The basic problem is that the maths behind OLS “best fit” assumes and REQUIRES minimal error in the x-variable. This is fine in controlled lab experiment or for a time series where dates are usually accurately known.
However, it is not correct once you bang two error loaded datasets onto X and Y for a scatter plot.
Then there is an effect called ‘ regression dilution ‘ and the slope usually comes out too low. And on this kind of data it can be WAY too low. To see the problem just plot the graph the other way around and do the OLS . The two slopes should have a product of unity : eg 3 in one sence would give 0.33 in the other if they were consistent. Usually you will get something 0.25 and 2.5 , both being lower than the correct value. How much generally depend upon the spead of the data. Here there is a huge spread and the error will be significant.

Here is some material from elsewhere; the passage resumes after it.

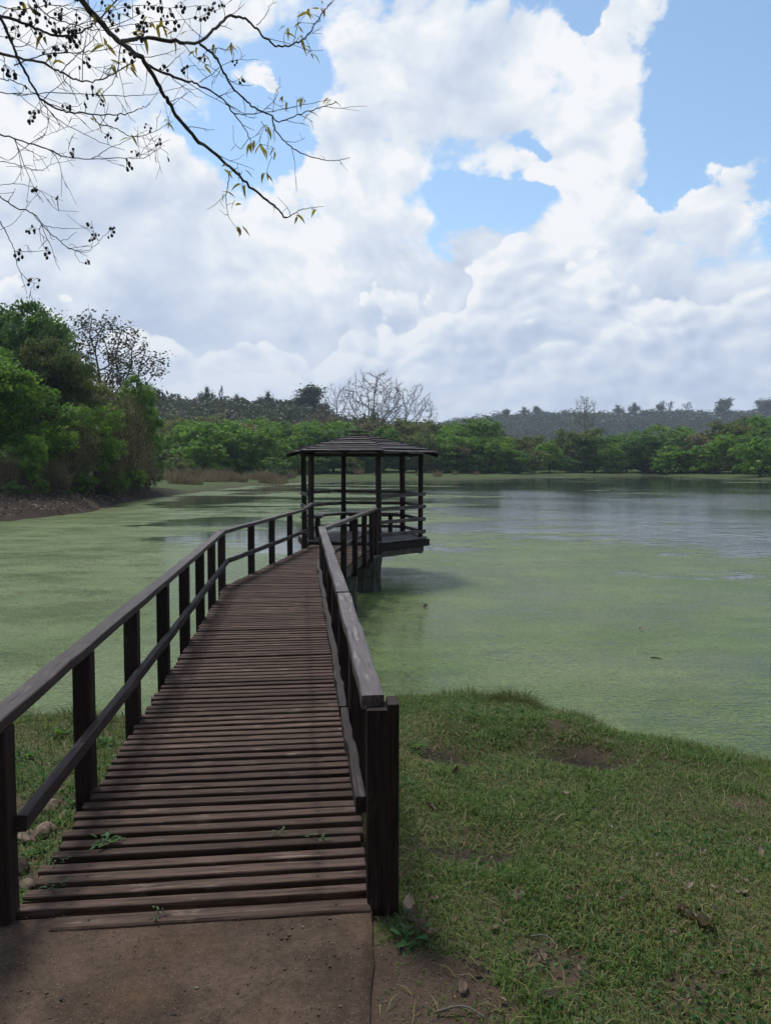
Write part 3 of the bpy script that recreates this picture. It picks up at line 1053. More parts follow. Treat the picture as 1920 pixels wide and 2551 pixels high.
def build_gazebo():
    C = Vector((-0.55, 17.05, 0))
    root = tag(empty('gazebo', C), 'open hexagonal timber gazebo with slatted roof standing over the pond', 'gazebo')
    P = lambda v: v - C
    r = random.Random(8)
    # platform: six edge beams, doubled, with their ends running past the corners
    out = [C + (p - C) * 1.07 for p in GP]
    for i in range(6):
        a, b = out[i], out[(i + 1) % 6]
        d = (b - a).normalized()
        e0, e1 = (.16, .12) if i % 2 == 0 else (-.05, -.05)
        z = -.125
        beam('edge_beam', P(a - d * e0 + Vector((0, 0, z))), P(b + d * e1 + Vector((0, 0, z))), .07, .15, M['post'], root, .006, 4, .002)
        ins = (C - (a + b) / 2).normalized() * .05
        beam('lower_beam', P(a + d * .06 + ins + Vector((0, 0, -.27))), P(b - d * .06 + ins + Vector((0, 0, -.27))), .09, .13, M['roof'], root, .006, 4, .002)
        hd = (b - a) * .5
        beam('rim_board', P(a + d * .02 + Vector((0, 0, -.018))), P(b - d * .02 + Vector((0, 0, -.018))), .13, .032, M['floor'], root, .004, 4, .002)
    # floor planks clipped to the hexagon, running across the walkway
    poly = [(p.x, p.y) for p in [C + (q - C) * 1.0 for q in GP]]

    def span(y):
        xs = []
        for i in range(6):
            (x0, y0), (x1, y1) = poly[i], poly[(i + 1) % 6]
            if (y0 > y) != (y1 > y):
                xs.append(x0 + (x1 - x0) * (y - y0) / (y1 - y0))
        return (min(xs), max(xs)) if len(xs) > 1 else None
    y = 15.2
    floor = link('platform_floor', box_mesh('platform_floor', 1.6, .08, .08, M['post'], .004), root, P(Vector((-.5, 17.0, -.2))))
    y = 15.86
    while y < 18.25:
        s = span(y)
        if s and s[1] - s[0] > .3:
            x0, x1 = s[0] + .05, s[1] - .05
            if y < 16.2:
                x0, x1 = max(x0, -1.52), x1
            beam('plank', P(Vector((x0, y, -.0225))) - floor.location, P(Vector((x1, y, -.0225))) - floor.location, .082, .036, M['floor'], floor, .005, 3, .0015, int(y * 100))
        y += .095
    # landing planks between the walkway end and the platform
    # posts
    tops = []
    for i, p in enumerate(GP):
        top = 1.80
        me = box_mesh('post', top + .36, .095, .095, M['post'], .007, 30 + i, 5, .0018)
        q = p.copy()
        o = link('post', me, root, P(q + Vector((0, 0, (top - .36) / 2))))
        o.rotation_euler = (0, -pi / 2, 0)
        ln = {0: -.012, 5: .008}.get(i, r.uniform(-.008, .008))
        from mathutils import Matrix
        o.rotation_euler = (Matrix.Rotation(ln, 3, 'Y') @ Matrix.Rotation(atan2(p.y - C.y, p.x - C.x), 3, 'Z') @ Matrix.Rotation(-pi / 2, 3, 'Y')).to_euler()
    # rail boards, four high, on five of the six sides
    for i in range(5):
        a, b = GP[i], GP[i + 1]
        d = (b - a).normalized()
        n = ((a + b) / 2 - C).normalized() * .066
        for z in (.115, .39, .665, .935):
            ext = .08 if i == 0 else .03
            zz = z + r.uniform(-.012, .012)
            beam('side_rail', P(a - d * .03 + n + Vector((0, 0, zz))), P(b + d * ext + n + Vector((0, 0, zz + r.uniform(-.014, .014)))), .035, .075, M['roof'], root, .005, 6, .002, i * 9 + int(z * 10))
    # roof: hips, a ring plate and eight courses of slats per face
    c2 = Vector((-.55, 17.05, 0))
    ang = [atan2(p.x - C.x, -(p.y - C.y)) for p in GP]
    ang = [R(17) + R(60) * k for k in range(6)]
    dirs = [Vector((sin(a), -cos(a), 0)) for a in ang]
    RO, RI, ZE, ZA = 1.76, .16, 1.845, 2.235
    roof = link('roof', box_mesh('roof_plate', .40, .34, .035, M['roof'], .006), root, P(c2 + Vector((0, 0, 2.30))))
    base = roof.location
    for k in range(6):
        d = dirs[k]
        q0 = P(c2 + d * .05 + Vector((0, 0, ZA - .02))) - base
        q1 = P(c2 + d * (RO - .03) + Vector((0, 0, ZE - .075))) - base
        beam('hip_rafter', q0, q1, .055, .075, M['post'], roof)
        a, b = GP[k], GP[(k + 1) % 6]
        beam('wall_plate', P(a + Vector((0, 0, 1.785))) - base, P(b + Vector((0, 0, 1.785))) - base, .06, .055, M['post'], roof, .005)
    NS = 8
    for k in range(6):
        d0, d1 = dirs[k], dirs[(k + 1) % 6]
        for s in range(NS):
            t0 = 1 - s / NS
            ro = RI + (RO - RI) * t0
            ri = max(ro - .225, .03)
            zl = lambda rr: ZA + (ZE - ZA) * ((rr - RI) / (RO - RI)) ** 1.0
            zo = zl(ro) + .020 + r.uniform(-.006, .006)
            zi = zo + .022 + r.uniform(-.004, .004)
            th = .026
            sag = r.uniform(-.008, .008)
            V, F = [], []
            n = 6
            over = .02 + r.uniform(-.01, .02)
            e = (d1 - d0).normalized()
            for j in range(n + 1):
                t = j / n
                po = d0 * ro + (d1 - d0) * ro * t
                pi_ = d0 * ri + (d1 - d0) * ri * t
                ex = e * (over * (2 * t - 1))
                w = sag * sin(pi * t) + .010 * (1 if k % 2 else 0)
                for q, z in ((po + ex, zo + w), (pi_, zi + w), (pi_, zi + w - th), (po + ex, zo + w - th)):
                    V.append((q.x, q.y, z))
            for j in range(n):
                for m_ in range(4):
                    a, b = j * 4 + m_, j * 4 + (m_ + 1) % 4
                    F.append((a, b, b + 4, a + 4))
            F += [(3, 2, 1, 0), (n * 4, n * 4 + 1, n * 4 + 2, n * 4 + 3)]
            mid = np.mean(np.array(V), 0)
            ax = Vector((e.x, e.y, 0))
            yaw = atan2(ax.y, ax.x)
            cs, sn = cos(-yaw), sin(-yaw)
            VL = [((x - mid[0]) * cs - (y_ - mid[1]) * sn, (x - mid[0]) * sn + (y_ - mid[1]) * cs, z - mid[2]) for x, y_, z in V]
            o = link('slat', make_mesh('slat', VL, F, M['roof']), roof, P(c2 + Vector((mid[0], mid[1], mid[2]))) - base)
            o.rotation_euler.z = yaw
    # benches along the back and left sides
    for (i, j) in ((3, 4), (2, 3)):
        a, b = GP[i], GP[j]
        d = (b - a).normalized()
        n = (C - (a + b) / 2).normalized()
        p0, p1 = a + d * .10 + n * .20, b - d * .10 + n * .20
        seat = beam('bench_seat', P(p0 + Vector((0, 0, .43))), P(p1 + Vector((0, 0, .43))), .30, .05, M['rail'], root, .006, 3, .002)
        for t in (.12, .88):
            q = p0.lerp(p1, t)
            link('bench_leg', box_mesh('bench_leg', .40, .09, .09, M['post'], .005), seat, seat.matrix_basis.inverted() @ P(q + Vector((0, 0, .203))), rot=(0, pi / 2, 0))
    # small table-height seat by the entrance on the left
    a = Vector((-1.52, 16.45, .45))
    s2 = beam('bench_seat', P(a), P(a + Vector((.02, .55, 0))), .30, .05, M['rail'], root, .006, 3, .002)
    link('bench_leg', box_mesh('bench_leg', .42, .08, .08, M['post'], .005), s2, s2.matrix_basis.inverted() @ P(Vector((-1.47, 16.7, .213))), rot=(0, pi / 2, 0))
    # one stout pile in the middle carries the platform
    V, F = [], []
    for i in range(7):
        z = -2 + 1.66 * i / 6
        for j in range(24):
            t = 2 * pi * j / 24
            rr = .30 * (1 + .08 * sin(5 * t + z) + .05 * sin(11 * t))
            V.append((rr * cos(t), rr * sin(t), z))
    for i in range(6):
        for j in range(24):
            a_, b_ = i * 24 + j, i * 24 + (j + 1) % 24
            F.append((a_, b_, b_ + 24, a_ + 24))
    link('pile', make_mesh('pile', V, F, M['pile']), root, P(Vector((-.75, 17.1, 0))))


build_gazebo()
# ================================================================== trees
def unit(v):
    return v / (np.linalg.norm(v, axis=-1, keepdims=True) + 1e-9)


def leaf_quads(c, L, W, r, flat=0.5, droop=0.0):
    """one rhombic leaf per centre: V (4n,3), F (n,4)"""
    n = len(c)
    d = r.normal(size=(n, 3))
    d[:, 2] = d[:, 2] * flat - droop
    d = unit(d)
    s = unit(np.cross(d, r.normal(size=(n, 3)) * np.array([1, 1, .45]) + np.array([0, 0, 1.0])))
    k = r.uniform(.65, 1.3, (n, 1))
    a, b = d * (L / 2) * k, s * (W / 2) * k
    V = np.stack([c - a, c + b - a * .1, c + a, c - b - a * .1], 1).reshape(-1, 3)
    F = np.arange(4 * n).reshape(-1, 4)
    return V, F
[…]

I would highlight 2006 as one year that will give a grossly different value fitted the other way around.
Here is an example :
http://climategrog.wordpress.com/?attachment_id=631
A first guess at the true ‘best estimation’ value is to take some middle value of the two slopes or bisect the angle.
For example if the slopes are m1 and m2 : m_ave = sqrt (m1/m2)
That would be good enough for this exercise.
Since this error will be degrading any relationship which is there it would be well worth rerunning the process and using something like the m_ave shown above.
This same error applies to a scatterplot of TOA radiation and surface temperature that is often used to estimate climate scesitivity, real and model based. This ‘matters’ since an erroneously low slope leads to a higher value of CS (which is taken as the inverse of the dRad / dT slope).